For background, the WEMWBS has 14 items designed to assess: positive affect (optimism, cheerfulness, relaxation) and satisfying interpersonal relationships and positive functioning (energy, clear thinking, self-acceptance, personal development, mastery and autonomy). The scale uses positively worded statements with a five-item scale ranging from “1 - none of the time” to “5 - all of the time”. The total score is the sum of these responses across the 14 questions. The scale therefore runs from 14 for the lowest levels of mental wellbeing to 70 for the highest.

SWEMWBS, as asked in the SSCQ, is a shortened version of WEMWBS which is Rasch compatible. This means the seven items included have undergone a more rigorous test for internal consistency than the 14 item scale and have superior scaling properties. The seven items relate more to functioning than to feeling and therefore offer a slightly different perspective on mental wellbeing. However, the correlation between WEMWBS and SWEMWBS is high at 95.4%. The SWEMWBS scale runs from seven for the lowest levels of mental wellbeing to 35 for the highest.

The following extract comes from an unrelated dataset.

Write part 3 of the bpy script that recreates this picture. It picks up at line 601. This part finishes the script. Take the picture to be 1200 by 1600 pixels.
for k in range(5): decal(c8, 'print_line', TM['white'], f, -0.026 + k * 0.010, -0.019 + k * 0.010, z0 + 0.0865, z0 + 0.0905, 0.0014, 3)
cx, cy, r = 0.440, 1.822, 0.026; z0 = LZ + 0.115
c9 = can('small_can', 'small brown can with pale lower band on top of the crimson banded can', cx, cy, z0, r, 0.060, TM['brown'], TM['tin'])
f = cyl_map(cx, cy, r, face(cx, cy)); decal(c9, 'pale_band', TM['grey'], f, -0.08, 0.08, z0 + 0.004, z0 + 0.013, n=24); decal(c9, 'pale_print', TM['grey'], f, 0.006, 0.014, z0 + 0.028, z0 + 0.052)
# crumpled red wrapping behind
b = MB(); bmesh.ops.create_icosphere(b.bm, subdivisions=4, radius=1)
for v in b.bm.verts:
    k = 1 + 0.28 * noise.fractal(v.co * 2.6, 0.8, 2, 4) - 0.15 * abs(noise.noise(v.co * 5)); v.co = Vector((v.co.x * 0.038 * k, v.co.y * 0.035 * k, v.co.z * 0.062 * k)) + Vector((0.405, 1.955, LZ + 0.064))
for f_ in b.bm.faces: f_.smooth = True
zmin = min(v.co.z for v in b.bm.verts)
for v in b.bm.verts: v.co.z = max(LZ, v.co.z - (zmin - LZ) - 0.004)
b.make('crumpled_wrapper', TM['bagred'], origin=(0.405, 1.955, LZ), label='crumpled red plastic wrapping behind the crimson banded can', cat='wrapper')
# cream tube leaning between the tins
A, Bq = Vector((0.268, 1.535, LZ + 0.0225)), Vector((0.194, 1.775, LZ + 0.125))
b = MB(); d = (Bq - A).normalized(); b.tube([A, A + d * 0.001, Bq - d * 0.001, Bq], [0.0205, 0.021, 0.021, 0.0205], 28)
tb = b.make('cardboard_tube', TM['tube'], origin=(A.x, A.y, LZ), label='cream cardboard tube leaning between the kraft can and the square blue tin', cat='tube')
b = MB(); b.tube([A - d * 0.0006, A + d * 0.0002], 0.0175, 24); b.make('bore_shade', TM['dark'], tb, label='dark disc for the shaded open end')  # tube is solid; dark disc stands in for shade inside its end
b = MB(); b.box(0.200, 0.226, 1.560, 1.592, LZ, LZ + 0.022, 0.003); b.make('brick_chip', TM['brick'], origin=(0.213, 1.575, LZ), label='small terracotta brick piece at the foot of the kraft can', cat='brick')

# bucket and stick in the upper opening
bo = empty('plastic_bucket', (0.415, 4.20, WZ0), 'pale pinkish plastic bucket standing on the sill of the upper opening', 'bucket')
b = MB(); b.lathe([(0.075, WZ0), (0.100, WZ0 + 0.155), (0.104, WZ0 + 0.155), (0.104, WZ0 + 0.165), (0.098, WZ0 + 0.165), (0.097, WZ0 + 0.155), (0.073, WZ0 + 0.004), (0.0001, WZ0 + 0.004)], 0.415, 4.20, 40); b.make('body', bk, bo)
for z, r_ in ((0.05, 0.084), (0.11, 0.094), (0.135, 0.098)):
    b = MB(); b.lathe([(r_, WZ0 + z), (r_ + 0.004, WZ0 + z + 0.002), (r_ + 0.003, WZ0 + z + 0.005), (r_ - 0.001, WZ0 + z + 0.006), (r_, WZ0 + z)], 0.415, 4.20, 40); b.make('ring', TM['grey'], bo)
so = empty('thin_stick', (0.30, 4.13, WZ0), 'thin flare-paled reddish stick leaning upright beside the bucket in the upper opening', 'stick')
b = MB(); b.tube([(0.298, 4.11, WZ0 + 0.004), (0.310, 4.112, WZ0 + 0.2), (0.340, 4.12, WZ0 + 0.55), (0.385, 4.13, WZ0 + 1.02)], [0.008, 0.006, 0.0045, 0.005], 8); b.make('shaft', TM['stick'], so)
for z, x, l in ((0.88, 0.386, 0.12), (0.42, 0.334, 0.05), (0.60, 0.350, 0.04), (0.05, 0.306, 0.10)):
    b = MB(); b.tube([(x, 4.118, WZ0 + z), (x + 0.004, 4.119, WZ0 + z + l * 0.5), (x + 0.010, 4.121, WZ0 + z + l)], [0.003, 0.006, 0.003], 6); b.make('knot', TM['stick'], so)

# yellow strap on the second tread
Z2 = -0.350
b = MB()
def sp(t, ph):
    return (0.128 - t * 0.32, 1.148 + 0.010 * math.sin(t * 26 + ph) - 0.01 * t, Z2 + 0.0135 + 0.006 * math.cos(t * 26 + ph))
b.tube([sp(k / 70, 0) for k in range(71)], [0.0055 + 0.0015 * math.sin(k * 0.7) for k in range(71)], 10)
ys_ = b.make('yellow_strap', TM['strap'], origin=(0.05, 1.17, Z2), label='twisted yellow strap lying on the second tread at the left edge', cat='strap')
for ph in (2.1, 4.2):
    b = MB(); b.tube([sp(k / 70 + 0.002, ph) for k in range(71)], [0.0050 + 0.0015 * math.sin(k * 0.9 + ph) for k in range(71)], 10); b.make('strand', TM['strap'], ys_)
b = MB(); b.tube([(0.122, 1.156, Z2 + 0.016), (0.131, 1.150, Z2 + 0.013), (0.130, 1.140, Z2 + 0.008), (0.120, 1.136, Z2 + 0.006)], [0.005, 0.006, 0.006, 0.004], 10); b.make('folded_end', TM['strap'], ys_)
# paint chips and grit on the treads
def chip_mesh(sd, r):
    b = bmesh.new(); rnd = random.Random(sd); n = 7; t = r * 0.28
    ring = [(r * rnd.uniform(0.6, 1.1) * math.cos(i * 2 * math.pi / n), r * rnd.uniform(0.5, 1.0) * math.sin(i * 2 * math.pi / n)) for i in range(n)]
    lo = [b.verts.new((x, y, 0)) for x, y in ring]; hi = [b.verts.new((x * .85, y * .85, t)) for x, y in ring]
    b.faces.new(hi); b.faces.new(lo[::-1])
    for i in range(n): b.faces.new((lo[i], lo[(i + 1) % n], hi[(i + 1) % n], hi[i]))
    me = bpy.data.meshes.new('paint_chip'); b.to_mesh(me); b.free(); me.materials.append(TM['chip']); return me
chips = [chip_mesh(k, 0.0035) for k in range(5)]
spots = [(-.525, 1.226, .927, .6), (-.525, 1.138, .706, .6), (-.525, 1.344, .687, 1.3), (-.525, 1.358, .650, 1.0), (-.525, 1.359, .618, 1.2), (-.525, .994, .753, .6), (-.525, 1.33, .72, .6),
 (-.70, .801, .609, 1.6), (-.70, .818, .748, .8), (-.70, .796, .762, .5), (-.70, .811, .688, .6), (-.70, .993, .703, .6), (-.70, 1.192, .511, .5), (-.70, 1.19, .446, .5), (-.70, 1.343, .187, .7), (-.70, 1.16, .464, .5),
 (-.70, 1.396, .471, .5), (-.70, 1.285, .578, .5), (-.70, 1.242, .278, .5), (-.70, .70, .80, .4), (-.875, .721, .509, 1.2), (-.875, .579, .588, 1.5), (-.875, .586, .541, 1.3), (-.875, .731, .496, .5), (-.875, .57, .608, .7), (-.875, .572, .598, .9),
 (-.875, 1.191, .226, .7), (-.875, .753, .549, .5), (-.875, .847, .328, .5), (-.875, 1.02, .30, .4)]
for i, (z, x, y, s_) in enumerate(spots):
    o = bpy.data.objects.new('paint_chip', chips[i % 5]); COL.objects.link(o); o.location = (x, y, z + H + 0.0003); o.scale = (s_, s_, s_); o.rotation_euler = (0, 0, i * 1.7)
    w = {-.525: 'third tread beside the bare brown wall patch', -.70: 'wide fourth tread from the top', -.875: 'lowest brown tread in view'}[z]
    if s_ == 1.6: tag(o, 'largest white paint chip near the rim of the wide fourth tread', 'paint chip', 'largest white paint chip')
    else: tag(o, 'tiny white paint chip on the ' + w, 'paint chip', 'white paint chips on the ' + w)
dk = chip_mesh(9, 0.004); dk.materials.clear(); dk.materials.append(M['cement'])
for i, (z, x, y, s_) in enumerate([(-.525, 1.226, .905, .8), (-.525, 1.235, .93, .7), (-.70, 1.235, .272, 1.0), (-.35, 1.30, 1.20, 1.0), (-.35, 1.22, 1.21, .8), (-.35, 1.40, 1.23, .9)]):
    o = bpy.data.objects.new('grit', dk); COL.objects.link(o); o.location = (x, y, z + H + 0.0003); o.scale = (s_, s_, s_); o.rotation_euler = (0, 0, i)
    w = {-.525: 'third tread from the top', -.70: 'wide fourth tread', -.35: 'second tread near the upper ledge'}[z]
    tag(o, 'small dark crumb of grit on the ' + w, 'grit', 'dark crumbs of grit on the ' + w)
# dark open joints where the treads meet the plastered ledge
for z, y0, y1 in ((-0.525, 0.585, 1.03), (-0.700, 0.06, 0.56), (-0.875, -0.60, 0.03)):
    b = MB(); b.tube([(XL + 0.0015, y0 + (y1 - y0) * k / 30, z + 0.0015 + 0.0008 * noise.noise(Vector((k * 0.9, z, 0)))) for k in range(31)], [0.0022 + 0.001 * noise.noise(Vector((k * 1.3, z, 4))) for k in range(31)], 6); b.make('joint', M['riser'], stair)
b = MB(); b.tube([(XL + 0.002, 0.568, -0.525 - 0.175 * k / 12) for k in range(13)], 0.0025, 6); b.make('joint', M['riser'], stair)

SWEMWBS statements are as follows:

  • I've been feeling optimistic about the future
  • I've been feeling useful
  • I've been feeling relaxed
  • I've been dealing with problems well
  • I've been thinking clearly
  • I've been feeling close to other people
  • I've been able to make up my own mind about things

Peaks at multiples of seven are produced by column effects, where respondents are more likely to place answers down a column giving the same response for each question. SWEMWBS scores undergo a metric conversion to correct somewhat for this effect and produce a distribution that is closer to normal, also reducing the boundary effect at the scale maximum of 35.